__Goal of the exercise__
All of the data below must be repeated exactly.

__Raw data__
= = = = = = =

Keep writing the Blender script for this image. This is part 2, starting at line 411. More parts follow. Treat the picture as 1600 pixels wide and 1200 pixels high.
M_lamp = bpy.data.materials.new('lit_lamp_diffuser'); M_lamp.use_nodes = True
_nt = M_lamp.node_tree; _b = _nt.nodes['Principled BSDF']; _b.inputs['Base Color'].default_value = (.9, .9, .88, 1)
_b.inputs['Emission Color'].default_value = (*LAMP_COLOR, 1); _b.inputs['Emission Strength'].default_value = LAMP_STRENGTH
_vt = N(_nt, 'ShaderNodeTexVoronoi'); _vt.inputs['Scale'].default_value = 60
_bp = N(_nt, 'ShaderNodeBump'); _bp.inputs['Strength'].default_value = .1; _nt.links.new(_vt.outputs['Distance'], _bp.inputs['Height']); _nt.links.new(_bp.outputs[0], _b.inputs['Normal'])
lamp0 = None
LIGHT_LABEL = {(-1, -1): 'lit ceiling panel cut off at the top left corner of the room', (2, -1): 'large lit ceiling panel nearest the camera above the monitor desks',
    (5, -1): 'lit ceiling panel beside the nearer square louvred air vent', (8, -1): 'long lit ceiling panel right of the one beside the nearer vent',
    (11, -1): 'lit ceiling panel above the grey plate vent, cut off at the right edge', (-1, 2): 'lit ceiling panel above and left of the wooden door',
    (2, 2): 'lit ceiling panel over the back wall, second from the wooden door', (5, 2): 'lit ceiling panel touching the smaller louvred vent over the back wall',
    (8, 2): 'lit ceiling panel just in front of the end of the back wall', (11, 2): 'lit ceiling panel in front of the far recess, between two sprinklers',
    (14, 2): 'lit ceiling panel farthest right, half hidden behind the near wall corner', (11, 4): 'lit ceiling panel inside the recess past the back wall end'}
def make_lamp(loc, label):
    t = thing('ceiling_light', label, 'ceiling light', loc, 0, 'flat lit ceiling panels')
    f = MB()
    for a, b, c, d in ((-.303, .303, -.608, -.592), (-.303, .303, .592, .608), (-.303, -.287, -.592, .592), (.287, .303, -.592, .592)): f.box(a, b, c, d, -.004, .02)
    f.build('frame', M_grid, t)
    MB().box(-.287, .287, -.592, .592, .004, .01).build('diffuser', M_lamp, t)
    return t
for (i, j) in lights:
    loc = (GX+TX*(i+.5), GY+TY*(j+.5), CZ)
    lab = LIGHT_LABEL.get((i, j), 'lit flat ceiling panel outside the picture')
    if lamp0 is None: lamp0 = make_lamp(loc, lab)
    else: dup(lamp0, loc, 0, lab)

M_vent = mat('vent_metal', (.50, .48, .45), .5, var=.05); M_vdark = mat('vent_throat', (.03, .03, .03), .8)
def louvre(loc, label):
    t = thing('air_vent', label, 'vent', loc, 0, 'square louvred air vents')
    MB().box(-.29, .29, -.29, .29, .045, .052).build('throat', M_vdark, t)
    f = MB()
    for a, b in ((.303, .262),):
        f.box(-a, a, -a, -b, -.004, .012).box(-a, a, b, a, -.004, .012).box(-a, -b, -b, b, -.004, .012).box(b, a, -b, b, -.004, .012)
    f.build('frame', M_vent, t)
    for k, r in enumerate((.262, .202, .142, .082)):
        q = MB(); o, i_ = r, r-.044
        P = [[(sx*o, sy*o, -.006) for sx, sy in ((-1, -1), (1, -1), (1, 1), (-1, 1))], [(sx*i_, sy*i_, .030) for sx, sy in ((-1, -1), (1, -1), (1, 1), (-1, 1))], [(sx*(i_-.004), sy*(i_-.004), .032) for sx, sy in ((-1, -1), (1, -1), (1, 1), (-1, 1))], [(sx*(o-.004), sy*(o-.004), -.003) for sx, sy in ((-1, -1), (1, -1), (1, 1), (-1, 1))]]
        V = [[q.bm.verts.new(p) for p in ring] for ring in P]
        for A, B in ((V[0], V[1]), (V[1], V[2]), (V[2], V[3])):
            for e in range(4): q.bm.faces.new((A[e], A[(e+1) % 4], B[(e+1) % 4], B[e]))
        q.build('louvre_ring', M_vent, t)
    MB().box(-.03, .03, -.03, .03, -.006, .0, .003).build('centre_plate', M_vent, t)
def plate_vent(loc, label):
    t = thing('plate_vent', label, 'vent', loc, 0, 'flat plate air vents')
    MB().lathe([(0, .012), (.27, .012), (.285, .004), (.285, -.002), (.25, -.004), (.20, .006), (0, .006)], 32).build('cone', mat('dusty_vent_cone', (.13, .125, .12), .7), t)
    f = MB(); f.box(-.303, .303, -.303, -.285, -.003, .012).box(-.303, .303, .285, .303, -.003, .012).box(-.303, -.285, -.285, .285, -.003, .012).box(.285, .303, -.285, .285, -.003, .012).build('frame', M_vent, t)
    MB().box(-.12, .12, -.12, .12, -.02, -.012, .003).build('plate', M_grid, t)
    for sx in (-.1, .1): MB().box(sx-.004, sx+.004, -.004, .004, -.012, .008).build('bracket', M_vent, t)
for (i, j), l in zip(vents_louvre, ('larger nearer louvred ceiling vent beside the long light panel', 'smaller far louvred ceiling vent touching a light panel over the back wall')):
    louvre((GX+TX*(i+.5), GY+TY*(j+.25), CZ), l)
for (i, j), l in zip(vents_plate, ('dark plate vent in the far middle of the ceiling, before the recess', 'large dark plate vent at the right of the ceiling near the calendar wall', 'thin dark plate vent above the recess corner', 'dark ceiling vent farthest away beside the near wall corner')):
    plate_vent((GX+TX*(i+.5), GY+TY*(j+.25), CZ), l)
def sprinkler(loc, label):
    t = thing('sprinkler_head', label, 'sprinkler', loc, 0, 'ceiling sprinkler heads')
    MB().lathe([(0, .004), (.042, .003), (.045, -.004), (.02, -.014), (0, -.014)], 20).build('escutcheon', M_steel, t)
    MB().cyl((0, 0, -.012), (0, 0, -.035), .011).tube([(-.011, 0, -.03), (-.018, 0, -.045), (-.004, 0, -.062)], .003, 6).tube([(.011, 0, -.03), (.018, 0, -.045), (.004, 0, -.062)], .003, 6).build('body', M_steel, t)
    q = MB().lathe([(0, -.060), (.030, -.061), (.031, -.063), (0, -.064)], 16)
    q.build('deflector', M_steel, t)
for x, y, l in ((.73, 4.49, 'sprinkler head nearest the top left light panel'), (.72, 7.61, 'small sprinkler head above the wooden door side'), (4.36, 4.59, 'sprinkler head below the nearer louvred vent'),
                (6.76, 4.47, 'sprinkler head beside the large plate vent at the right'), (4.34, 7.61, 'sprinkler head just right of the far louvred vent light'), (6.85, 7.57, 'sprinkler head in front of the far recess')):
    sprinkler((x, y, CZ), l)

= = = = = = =

__Output__
Keep writing the Blender script for this image. This is part 2, starting at line 411. More parts follow. Treat the picture as 1600 pixels wide and 1200 pixels high.
M_lamp = bpy.data.materials.new('lit_lamp_diffuser'); M_lamp.use_nodes = True
_nt = M_lamp.node_tree; _b = _nt.nodes['Principled BSDF']; _b.inputs['Base Color'].default_value = (.9, .9, .88, 1)
_b.inputs['Emission Color'].default_value = (*LAMP_COLOR, 1); _b.inputs['Emission Strength'].default_value = LAMP_STRENGTH
_vt = N(_nt, 'ShaderNodeTexVoronoi'); _vt.inputs['Scale'].default_value = 60
_bp = N(_nt, 'ShaderNodeBump'); _bp.inputs['Strength'].default_value = .1; _nt.links.new(_vt.outputs['Distance'], _bp.inputs['Height']); _nt.links.new(_bp.outputs[0], _b.inputs['Normal'])
lamp0 = None
LIGHT_LABEL = {(-1, -1): 'lit ceiling panel cut off at the top left corner of the room', (2, -1): 'large lit ceiling panel nearest the camera above the monitor desks',
    (5, -1): 'lit ceiling panel beside the nearer square louvred air vent', (8, -1): 'long lit ceiling panel right of the one beside the nearer vent',
    (11, -1): 'lit ceiling panel above the grey plate vent, cut off at the right edge', (-1, 2): 'lit ceiling panel above and left of the wooden door',
    (2, 2): 'lit ceiling panel over the back wall, second from the wooden door', (5, 2): 'lit ceiling panel touching the smaller louvred vent over the back wall',
    (8, 2): 'lit ceiling panel just in front of the end of the back wall', (11, 2): 'lit ceiling panel in front of the far recess, between two sprinklers',
    (14, 2): 'lit ceiling panel farthest right, half hidden behind the near wall corner', (11, 4): 'lit ceiling panel inside the recess past the back wall end'}
def make_lamp(loc, label):
    t = thing('ceiling_light', label, 'ceiling light', loc, 0, 'flat lit ceiling panels')
    f = MB()
    for a, b, c, d in ((-.303, .303, -.608, -.592), (-.303, .303, .592, .608), (-.303, -.287, -.592, .592), (.287, .303, -.592, .592)): f.box(a, b, c, d, -.004, .02)
    f.build('frame', M_grid, t)
    MB().box(-.287, .287, -.592, .592, .004, .01).build('diffuser', M_lamp, t)
    return t
for (i, j) in lights:
    loc = (GX+TX*(i+.5), GY+TY*(j+.5), CZ)
    lab = LIGHT_LABEL.get((i, j), 'lit flat ceiling panel outside the picture')
    if lamp0 is None: lamp0 = make_lamp(loc, lab)
    else: dup(lamp0, loc, 0, lab)

M_vent = mat('vent_metal', (.50, .48, .45), .5, var=.05); M_vdark = mat('vent_throat', (.03, .03, .03), .8)
def louvre(loc, label):
    t = thing('air_vent', label, 'vent', loc, 0, 'square louvred air vents')
    MB().box(-.29, .29, -.29, .29, .045, .052).build('throat', M_vdark, t)
    f = MB()
    for a, b in ((.303, .262),):
        f.box(-a, a, -a, -b, -.004, .012).box(-a, a, b, a, -.004, .012).box(-a, -b, -b, b, -.004, .012).box(b, a, -b, b, -.004, .012)
    f.build('frame', M_vent, t)
    for k, r in enumerate((.262, .202, .142, .082)):
        q = MB(); o, i_ = r, r-.044
        P = [[(sx*o, sy*o, -.006) for sx, sy in ((-1, -1), (1, -1), (1, 1), (-1, 1))], [(sx*i_, sy*i_, .030) for sx, sy in ((-1, -1), (1, -1), (1, 1), (-1, 1))], [(sx*(i_-.004), sy*(i_-.004), .032) for sx, sy in ((-1, -1), (1, -1), (1, 1), (-1, 1))], [(sx*(o-.004), sy*(o-.004), -.003) for sx, sy in ((-1, -1), (1, -1), (1, 1), (-1, 1))]]
        V = [[q.bm.verts.new(p) for p in ring] for ring in P]
        for A, B in ((V[0], V[1]), (V[1], V[2]), (V[2], V[3])):
            for e in range(4): q.bm.faces.new((A[e], A[(e+1) % 4], B[(e+1) % 4], B[e]))
        q.build('louvre_ring', M_vent, t)
    MB().box(-.03, .03, -.03, .03, -.006, .0, .003).build('centre_plate', M_vent, t)
def plate_vent(loc, label):
    t = thing('plate_vent', label, 'vent', loc, 0, 'flat plate air vents')
    MB().lathe([(0, .012), (.27, .012), (.285, .004), (.285, -.002), (.25, -.004), (.20, .006), (0, .006)], 32).build('cone', mat('dusty_vent_cone', (.13, .125, .12), .7), t)
    f = MB(); f.box(-.303, .303, -.303, -.285, -.003, .012).box(-.303, .303, .285, .303, -.003, .012).box(-.303, -.285, -.285, .285, -.003, .012).box(.285, .303, -.285, .285, -.003, .012).build('frame', M_vent, t)
    MB().box(-.12, .12, -.12, .12, -.02, -.012, .003).build('plate', M_grid, t)
    for sx in (-.1, .1): MB().box(sx-.004, sx+.004, -.004, .004, -.012, .008).build('bracket', M_vent, t)
for (i, j), l in zip(vents_louvre, ('larger nearer louvred ceiling vent beside the long light panel', 'smaller far louvred ceiling vent touching a light panel over the back wall')):
    louvre((GX+TX*(i+.5), GY+TY*(j+.25), CZ), l)
for (i, j), l in zip(vents_plate, ('dark plate vent in the far middle of the ceiling, before the recess', 'large dark plate vent at the right of the ceiling near the calendar wall', 'thin dark plate vent above the recess corner', 'dark ceiling vent farthest away beside the near wall corner')):
    plate_vent((GX+TX*(i+.5), GY+TY*(j+.25), CZ), l)
def sprinkler(loc, label):
    t = thing('sprinkler_head', label, 'sprinkler', loc, 0, 'ceiling sprinkler heads')
    MB().lathe([(0, .004), (.042, .003), (.045, -.004), (.02, -.014), (0, -.014)], 20).build('escutcheon', M_steel, t)
    MB().cyl((0, 0, -.012), (0, 0, -.035), .011).tube([(-.011, 0, -.03), (-.018, 0, -.045), (-.004, 0, -.062)], .003, 6).tube([(.011, 0, -.03), (.018, 0, -.045), (.004, 0, -.062)], .003, 6).build('body', M_steel, t)
    q = MB().lathe([(0, -.060), (.030, -.061), (.031, -.063), (0, -.064)], 16)
    q.build('deflector', M_steel, t)
for x, y, l in ((.73, 4.49, 'sprinkler head nearest the top left light panel'), (.72, 7.61, 'small sprinkler head above the wooden door side'), (4.36, 4.59, 'sprinkler head below the nearer louvred vent'),
                (6.76, 4.47, 'sprinkler head beside the large plate vent at the right'), (4.34, 7.61, 'sprinkler head just right of the far louvred vent light'), (6.85, 7.57, 'sprinkler head in front of the far recess')):
    sprinkler((x, y, CZ), l)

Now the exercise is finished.